**What needs to be done**
Locate the string "with" in the listing below. Copy every line where it is found.

____ Exercise input

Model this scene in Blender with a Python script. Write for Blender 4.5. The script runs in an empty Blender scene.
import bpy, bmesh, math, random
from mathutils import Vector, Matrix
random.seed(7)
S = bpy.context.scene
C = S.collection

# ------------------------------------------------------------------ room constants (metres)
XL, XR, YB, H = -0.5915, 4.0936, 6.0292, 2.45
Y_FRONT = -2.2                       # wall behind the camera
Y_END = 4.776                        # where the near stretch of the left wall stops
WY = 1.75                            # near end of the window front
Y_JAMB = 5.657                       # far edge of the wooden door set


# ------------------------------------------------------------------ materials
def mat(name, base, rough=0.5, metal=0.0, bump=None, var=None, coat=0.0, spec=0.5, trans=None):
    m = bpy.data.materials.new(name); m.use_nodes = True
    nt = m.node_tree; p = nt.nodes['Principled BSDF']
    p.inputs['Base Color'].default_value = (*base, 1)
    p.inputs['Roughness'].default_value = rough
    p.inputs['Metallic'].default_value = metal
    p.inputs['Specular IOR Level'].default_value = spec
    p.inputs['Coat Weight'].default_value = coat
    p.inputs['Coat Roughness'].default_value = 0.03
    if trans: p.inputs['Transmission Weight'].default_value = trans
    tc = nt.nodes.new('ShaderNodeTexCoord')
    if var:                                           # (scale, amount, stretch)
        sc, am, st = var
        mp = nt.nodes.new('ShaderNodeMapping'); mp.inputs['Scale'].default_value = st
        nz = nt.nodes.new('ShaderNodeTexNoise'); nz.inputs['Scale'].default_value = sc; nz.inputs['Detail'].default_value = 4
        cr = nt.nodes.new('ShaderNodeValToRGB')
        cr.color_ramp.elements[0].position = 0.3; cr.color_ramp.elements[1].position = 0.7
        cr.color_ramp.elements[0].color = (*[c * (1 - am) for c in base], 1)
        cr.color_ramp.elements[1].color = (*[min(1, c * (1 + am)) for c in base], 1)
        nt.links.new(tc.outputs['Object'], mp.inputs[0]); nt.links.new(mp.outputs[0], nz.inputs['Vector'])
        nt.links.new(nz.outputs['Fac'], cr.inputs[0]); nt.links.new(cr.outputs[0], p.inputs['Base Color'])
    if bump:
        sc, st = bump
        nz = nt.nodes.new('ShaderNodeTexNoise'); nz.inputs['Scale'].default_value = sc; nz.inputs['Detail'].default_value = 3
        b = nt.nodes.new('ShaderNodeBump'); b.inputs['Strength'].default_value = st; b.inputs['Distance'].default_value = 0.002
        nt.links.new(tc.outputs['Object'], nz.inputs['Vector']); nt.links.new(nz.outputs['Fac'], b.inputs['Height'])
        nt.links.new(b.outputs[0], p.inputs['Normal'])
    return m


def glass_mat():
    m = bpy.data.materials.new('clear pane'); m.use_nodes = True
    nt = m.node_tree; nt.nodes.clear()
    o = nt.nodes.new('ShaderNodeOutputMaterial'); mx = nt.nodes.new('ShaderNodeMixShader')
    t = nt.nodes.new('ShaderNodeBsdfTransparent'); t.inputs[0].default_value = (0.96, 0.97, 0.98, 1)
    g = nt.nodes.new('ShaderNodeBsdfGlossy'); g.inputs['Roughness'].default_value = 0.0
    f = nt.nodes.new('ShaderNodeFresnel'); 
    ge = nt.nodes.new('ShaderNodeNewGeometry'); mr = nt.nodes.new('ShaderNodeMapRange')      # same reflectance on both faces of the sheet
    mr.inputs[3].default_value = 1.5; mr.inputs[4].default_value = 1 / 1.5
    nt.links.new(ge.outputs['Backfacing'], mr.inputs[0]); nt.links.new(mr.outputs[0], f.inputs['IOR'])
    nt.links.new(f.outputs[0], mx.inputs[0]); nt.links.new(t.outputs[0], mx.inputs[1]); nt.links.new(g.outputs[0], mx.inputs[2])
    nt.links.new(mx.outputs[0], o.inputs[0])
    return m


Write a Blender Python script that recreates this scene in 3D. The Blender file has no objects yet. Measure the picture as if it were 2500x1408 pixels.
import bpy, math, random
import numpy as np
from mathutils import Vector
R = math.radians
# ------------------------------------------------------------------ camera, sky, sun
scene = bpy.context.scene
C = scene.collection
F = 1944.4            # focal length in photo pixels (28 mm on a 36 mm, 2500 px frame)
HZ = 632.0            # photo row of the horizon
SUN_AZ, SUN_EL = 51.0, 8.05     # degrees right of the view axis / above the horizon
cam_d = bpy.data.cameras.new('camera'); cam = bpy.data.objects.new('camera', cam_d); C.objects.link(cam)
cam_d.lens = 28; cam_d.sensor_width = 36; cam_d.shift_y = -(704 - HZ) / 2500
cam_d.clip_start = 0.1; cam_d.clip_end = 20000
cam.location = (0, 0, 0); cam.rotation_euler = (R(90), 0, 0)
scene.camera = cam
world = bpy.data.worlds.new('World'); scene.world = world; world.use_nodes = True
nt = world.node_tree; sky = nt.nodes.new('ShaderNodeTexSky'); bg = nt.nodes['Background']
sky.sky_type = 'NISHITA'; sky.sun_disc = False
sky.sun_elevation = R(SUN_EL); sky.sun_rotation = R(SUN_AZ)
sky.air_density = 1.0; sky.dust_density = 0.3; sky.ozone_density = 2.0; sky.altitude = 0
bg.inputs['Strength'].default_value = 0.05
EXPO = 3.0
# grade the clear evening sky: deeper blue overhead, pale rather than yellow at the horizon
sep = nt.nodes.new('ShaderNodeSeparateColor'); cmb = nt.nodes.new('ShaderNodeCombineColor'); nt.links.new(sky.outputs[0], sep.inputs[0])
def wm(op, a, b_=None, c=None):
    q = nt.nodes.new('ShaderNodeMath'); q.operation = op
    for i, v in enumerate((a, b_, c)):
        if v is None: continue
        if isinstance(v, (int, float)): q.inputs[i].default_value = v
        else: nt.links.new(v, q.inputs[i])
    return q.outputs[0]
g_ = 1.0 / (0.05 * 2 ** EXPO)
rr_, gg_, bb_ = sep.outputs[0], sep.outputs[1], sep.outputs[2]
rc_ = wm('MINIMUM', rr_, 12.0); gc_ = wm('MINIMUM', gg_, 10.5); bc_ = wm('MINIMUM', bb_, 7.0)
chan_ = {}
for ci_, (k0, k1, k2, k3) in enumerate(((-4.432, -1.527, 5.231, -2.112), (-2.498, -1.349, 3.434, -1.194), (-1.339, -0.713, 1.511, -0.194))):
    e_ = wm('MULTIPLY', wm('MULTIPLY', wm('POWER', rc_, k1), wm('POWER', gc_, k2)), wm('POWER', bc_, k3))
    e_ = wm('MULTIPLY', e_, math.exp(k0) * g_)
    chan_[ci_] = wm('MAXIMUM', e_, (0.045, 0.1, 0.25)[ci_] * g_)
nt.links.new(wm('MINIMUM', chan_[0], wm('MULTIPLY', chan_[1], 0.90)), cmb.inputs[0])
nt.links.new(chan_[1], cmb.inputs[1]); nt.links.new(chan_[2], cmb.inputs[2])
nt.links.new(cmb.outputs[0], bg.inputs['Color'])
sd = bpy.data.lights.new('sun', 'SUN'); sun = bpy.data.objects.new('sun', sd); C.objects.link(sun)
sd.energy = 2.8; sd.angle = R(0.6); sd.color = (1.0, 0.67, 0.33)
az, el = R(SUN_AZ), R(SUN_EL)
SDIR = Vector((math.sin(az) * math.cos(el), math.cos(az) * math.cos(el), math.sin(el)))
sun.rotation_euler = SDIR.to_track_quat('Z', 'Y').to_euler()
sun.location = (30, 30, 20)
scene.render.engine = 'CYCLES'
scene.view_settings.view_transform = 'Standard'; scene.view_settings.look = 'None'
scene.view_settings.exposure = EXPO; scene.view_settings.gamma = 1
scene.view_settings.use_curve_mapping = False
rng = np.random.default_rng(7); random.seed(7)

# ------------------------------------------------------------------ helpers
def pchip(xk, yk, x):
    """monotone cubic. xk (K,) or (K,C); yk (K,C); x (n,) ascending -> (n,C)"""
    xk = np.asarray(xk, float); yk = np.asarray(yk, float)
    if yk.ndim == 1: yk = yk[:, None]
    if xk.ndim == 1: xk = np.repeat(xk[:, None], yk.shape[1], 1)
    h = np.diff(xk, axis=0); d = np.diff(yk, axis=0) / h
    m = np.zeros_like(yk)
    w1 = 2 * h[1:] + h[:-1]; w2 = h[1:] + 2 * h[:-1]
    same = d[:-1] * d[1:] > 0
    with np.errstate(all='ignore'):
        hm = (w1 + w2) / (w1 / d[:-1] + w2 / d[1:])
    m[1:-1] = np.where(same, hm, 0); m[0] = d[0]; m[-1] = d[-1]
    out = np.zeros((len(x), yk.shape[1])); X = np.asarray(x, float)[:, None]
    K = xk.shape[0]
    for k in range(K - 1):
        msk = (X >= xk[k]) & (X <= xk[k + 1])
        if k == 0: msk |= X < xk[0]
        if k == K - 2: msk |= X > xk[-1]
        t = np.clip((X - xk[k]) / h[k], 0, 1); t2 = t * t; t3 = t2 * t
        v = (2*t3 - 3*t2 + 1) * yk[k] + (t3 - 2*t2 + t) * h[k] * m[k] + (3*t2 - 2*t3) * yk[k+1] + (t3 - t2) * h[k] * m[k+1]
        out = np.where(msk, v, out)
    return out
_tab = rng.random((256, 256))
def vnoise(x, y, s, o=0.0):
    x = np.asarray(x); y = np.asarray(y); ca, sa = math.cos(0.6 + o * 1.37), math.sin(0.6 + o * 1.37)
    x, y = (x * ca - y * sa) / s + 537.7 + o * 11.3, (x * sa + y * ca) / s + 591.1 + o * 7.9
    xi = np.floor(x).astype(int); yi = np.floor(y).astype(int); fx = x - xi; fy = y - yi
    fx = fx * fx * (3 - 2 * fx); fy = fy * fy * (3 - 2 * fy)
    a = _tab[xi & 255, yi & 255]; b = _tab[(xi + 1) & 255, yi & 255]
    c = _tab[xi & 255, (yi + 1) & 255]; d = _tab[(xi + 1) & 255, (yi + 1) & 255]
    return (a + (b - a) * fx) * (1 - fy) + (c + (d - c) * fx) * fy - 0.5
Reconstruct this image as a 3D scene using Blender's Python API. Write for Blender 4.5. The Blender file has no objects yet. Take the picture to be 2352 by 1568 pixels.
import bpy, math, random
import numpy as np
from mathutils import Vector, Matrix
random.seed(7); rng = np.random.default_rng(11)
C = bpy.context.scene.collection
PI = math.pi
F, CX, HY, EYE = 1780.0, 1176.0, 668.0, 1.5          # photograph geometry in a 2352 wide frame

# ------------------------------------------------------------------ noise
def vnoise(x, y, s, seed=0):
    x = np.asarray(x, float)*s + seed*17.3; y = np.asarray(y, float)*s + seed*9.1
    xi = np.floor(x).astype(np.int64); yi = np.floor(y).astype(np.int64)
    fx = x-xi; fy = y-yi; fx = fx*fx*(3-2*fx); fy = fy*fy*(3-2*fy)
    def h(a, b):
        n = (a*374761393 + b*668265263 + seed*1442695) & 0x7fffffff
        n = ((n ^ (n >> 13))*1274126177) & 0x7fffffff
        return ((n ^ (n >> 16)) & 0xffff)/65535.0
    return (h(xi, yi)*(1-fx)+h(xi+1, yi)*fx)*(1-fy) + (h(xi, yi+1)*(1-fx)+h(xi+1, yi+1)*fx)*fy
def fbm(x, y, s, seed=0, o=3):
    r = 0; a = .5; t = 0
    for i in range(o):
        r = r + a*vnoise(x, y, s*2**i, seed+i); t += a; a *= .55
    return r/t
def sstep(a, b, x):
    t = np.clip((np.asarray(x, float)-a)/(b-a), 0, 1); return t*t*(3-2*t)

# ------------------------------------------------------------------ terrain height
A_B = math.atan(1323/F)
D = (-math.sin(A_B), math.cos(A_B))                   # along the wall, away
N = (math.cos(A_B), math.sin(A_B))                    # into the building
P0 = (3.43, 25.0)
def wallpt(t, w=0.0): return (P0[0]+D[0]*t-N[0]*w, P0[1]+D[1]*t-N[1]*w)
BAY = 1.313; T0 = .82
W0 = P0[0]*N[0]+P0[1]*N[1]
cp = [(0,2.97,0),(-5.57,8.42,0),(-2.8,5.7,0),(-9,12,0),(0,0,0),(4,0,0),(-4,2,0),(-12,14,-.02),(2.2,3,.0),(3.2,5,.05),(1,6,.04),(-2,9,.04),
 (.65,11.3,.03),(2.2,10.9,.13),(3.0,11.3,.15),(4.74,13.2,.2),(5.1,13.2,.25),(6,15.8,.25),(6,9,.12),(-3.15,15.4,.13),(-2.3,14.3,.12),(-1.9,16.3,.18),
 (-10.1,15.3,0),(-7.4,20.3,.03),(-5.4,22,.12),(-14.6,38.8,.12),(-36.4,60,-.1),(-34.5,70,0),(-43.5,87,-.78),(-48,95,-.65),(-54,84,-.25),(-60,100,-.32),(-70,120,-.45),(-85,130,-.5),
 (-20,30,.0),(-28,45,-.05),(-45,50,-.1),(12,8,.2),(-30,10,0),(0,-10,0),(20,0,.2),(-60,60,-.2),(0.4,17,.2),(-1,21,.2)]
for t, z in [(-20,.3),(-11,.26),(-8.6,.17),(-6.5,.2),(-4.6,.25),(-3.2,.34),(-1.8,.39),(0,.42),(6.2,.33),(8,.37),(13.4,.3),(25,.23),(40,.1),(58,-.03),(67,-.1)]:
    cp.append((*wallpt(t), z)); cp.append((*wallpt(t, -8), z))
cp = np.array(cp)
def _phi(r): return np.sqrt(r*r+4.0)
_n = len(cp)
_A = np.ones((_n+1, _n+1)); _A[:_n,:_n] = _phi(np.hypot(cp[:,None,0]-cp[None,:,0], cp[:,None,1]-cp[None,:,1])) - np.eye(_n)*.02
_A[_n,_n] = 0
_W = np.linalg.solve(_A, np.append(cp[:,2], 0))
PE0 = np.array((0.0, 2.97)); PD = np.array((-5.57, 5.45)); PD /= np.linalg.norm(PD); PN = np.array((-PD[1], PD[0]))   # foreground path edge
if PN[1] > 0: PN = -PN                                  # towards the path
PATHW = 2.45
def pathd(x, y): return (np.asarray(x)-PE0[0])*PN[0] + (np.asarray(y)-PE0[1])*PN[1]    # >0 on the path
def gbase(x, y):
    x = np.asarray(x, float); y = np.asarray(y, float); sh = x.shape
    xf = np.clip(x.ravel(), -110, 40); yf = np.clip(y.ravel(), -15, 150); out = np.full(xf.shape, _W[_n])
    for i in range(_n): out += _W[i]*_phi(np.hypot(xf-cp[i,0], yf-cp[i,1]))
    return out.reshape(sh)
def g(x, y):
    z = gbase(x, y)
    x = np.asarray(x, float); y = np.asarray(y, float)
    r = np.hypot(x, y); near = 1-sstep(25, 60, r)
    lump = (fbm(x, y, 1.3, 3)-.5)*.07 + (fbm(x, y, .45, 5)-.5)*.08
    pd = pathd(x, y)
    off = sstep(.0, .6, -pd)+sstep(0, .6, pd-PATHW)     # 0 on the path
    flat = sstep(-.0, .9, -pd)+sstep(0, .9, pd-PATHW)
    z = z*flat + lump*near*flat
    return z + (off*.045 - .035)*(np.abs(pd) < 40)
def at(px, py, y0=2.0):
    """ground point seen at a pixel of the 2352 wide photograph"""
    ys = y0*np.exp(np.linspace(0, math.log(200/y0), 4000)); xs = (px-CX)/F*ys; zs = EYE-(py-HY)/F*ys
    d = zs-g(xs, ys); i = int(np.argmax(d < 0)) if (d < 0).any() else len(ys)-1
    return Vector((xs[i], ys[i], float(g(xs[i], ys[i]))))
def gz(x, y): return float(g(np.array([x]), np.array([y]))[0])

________

**Written response**
Model this scene in Blender with a Python script. Write for Blender 4.5. The script runs in an empty Blender scene.
    with np.errstate(all='ignore'):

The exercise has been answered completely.